* start INFORMATION SHOWN *

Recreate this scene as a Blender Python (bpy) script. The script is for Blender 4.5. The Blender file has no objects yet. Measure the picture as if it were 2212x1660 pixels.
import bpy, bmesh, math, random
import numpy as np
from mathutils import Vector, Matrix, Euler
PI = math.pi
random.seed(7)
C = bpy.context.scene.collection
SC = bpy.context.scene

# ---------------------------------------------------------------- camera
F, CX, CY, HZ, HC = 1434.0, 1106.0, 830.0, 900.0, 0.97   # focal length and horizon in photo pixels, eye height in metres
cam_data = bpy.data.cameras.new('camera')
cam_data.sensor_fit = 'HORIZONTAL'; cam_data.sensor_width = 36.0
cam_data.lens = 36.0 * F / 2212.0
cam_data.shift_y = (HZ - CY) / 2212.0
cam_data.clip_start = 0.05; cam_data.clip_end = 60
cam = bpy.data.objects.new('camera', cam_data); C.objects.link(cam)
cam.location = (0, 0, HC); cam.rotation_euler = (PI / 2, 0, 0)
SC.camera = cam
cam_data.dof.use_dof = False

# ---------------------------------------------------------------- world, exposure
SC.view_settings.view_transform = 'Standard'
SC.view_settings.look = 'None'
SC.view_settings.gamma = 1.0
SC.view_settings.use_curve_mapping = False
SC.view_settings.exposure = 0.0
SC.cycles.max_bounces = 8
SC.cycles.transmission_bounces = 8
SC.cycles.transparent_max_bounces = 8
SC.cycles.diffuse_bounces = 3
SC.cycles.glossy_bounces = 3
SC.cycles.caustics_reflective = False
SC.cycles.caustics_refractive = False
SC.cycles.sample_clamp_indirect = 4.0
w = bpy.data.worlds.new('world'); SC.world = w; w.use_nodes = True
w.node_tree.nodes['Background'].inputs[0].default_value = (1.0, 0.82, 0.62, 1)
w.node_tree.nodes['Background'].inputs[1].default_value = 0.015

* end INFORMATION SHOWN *

Beginning at the first line above, repeat exactly until the line containing "SC = bpy.context.scene", which is included.

Recreate this scene as a Blender Python (bpy) script. The script is for Blender 4.5. The Blender file has no objects yet. Measure the picture as if it were 2212x1660 pixels.
import bpy, bmesh, math, random
import numpy as np
from mathutils import Vector, Matrix, Euler
PI = math.pi
random.seed(7)
C = bpy.context.scene.collection
SC = bpy.context.scene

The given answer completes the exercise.